Nothing in the records may be left out or altered; reproduce them all exactly.

◆ **Given records**:
^^^^

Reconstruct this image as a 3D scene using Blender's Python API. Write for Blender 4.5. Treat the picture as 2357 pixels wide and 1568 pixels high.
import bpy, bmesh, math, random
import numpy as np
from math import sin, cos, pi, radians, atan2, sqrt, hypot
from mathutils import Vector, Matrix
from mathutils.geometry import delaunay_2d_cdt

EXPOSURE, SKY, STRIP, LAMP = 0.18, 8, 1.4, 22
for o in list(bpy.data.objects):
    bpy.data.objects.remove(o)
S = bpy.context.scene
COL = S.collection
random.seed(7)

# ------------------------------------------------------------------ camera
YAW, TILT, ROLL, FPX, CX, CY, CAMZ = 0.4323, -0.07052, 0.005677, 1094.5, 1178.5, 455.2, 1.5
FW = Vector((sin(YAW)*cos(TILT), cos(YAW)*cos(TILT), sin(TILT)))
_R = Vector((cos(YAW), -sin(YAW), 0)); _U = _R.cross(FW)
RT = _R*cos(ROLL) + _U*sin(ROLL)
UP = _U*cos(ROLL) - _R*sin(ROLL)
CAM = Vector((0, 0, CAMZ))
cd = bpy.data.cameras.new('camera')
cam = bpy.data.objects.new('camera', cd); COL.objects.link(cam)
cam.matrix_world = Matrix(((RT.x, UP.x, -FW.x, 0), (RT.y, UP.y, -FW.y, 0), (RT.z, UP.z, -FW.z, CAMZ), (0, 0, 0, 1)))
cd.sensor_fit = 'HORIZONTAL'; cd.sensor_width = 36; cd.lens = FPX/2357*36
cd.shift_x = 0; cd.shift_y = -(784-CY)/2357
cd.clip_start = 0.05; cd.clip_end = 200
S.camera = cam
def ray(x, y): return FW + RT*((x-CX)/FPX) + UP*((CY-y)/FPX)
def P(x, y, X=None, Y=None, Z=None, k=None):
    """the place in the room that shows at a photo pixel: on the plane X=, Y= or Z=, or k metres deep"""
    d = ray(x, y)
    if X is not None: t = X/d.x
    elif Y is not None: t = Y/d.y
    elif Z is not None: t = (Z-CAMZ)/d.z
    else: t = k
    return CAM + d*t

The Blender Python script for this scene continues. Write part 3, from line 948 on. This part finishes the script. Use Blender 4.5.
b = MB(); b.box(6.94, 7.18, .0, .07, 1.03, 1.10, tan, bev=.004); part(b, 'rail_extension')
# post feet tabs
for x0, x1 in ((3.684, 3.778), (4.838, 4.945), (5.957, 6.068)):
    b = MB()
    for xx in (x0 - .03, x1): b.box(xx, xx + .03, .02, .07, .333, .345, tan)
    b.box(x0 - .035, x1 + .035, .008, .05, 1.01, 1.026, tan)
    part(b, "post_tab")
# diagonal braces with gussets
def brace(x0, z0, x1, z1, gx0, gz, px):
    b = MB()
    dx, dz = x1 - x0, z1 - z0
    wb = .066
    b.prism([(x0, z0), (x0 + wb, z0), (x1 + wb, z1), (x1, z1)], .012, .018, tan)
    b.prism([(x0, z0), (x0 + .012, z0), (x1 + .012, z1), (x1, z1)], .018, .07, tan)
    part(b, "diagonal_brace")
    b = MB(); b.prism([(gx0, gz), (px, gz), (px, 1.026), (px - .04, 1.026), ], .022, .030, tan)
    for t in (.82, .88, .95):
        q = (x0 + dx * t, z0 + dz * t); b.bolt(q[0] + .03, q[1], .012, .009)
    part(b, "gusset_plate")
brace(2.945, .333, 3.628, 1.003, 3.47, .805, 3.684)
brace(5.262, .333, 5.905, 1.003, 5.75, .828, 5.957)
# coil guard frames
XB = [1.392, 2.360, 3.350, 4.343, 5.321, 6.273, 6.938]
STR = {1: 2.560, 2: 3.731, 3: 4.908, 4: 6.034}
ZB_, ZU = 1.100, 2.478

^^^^

◆ **Response**:
Reconstruct this image as a 3D scene using Blender's Python API. Write for Blender 4.5. Treat the picture as 2357 pixels wide and 1568 pixels high.
import bpy, bmesh, math, random
import numpy as np
from math import sin, cos, pi, radians, atan2, sqrt, hypot
from mathutils import Vector, Matrix
from mathutils.geometry import delaunay_2d_cdt

EXPOSURE, SKY, STRIP, LAMP = 0.18, 8, 1.4, 22
for o in list(bpy.data.objects):
    bpy.data.objects.remove(o)
S = bpy.context.scene
COL = S.collection
random.seed(7)

# ------------------------------------------------------------------ camera
YAW, TILT, ROLL, FPX, CX, CY, CAMZ = 0.4323, -0.07052, 0.005677, 1094.5, 1178.5, 455.2, 1.5
FW = Vector((sin(YAW)*cos(TILT), cos(YAW)*cos(TILT), sin(TILT)))
_R = Vector((cos(YAW), -sin(YAW), 0)); _U = _R.cross(FW)
RT = _R*cos(ROLL) + _U*sin(ROLL)
UP = _U*cos(ROLL) - _R*sin(ROLL)
CAM = Vector((0, 0, CAMZ))
cd = bpy.data.cameras.new('camera')
cam = bpy.data.objects.new('camera', cd); COL.objects.link(cam)
cam.matrix_world = Matrix(((RT.x, UP.x, -FW.x, 0), (RT.y, UP.y, -FW.y, 0), (RT.z, UP.z, -FW.z, CAMZ), (0, 0, 0, 1)))
cd.sensor_fit = 'HORIZONTAL'; cd.sensor_width = 36; cd.lens = FPX/2357*36
cd.shift_x = 0; cd.shift_y = -(784-CY)/2357
cd.clip_start = 0.05; cd.clip_end = 200
S.camera = cam
def ray(x, y): return FW + RT*((x-CX)/FPX) + UP*((CY-y)/FPX)
def P(x, y, X=None, Y=None, Z=None, k=None):
    """the place in the room that shows at a photo pixel: on the plane X=, Y= or Z=, or k metres deep"""
    d = ray(x, y)
    if X is not None: t = X/d.x
    elif Y is not None: t = Y/d.y
    elif Z is not None: t = (Z-CAMZ)/d.z
    else: t = k
    return CAM + d*t

The Blender Python script for this scene continues. Write part 3, from line 948 on. This part finishes the script. Use Blender 4.5.
b = MB(); b.box(6.94, 7.18, .0, .07, 1.03, 1.10, tan, bev=.004); part(b, 'rail_extension')
# post feet tabs
for x0, x1 in ((3.684, 3.778), (4.838, 4.945), (5.957, 6.068)):
    b = MB()
    for xx in (x0 - .03, x1): b.box(xx, xx + .03, .02, .07, .333, .345, tan)
    b.box(x0 - .035, x1 + .035, .008, .05, 1.01, 1.026, tan)
    part(b, "post_tab")
# diagonal braces with gussets
def brace(x0, z0, x1, z1, gx0, gz, px):
    b = MB()
    dx, dz = x1 - x0, z1 - z0
    wb = .066
    b.prism([(x0, z0), (x0 + wb, z0), (x1 + wb, z1), (x1, z1)], .012, .018, tan)
    b.prism([(x0, z0), (x0 + .012, z0), (x1 + .012, z1), (x1, z1)], .018, .07, tan)
    part(b, "diagonal_brace")
    b = MB(); b.prism([(gx0, gz), (px, gz), (px, 1.026), (px - .04, 1.026), ], .022, .030, tan)
    for t in (.82, .88, .95):
        q = (x0 + dx * t, z0 + dz * t); b.bolt(q[0] + .03, q[1], .012, .009)
    part(b, "gusset_plate")
brace(2.945, .333, 3.628, 1.003, 3.47, .805, 3.684)
brace(5.262, .333, 5.905, 1.003, 5.75, .828, 5.957)
# coil guard frames
XB = [1.392, 2.360, 3.350, 4.343, 5.321, 6.273, 6.938]
STR = {1: 2.560, 2: 3.731, 3: 4.908, 4: 6.034}
ZB_, ZU = 1.100, 2.478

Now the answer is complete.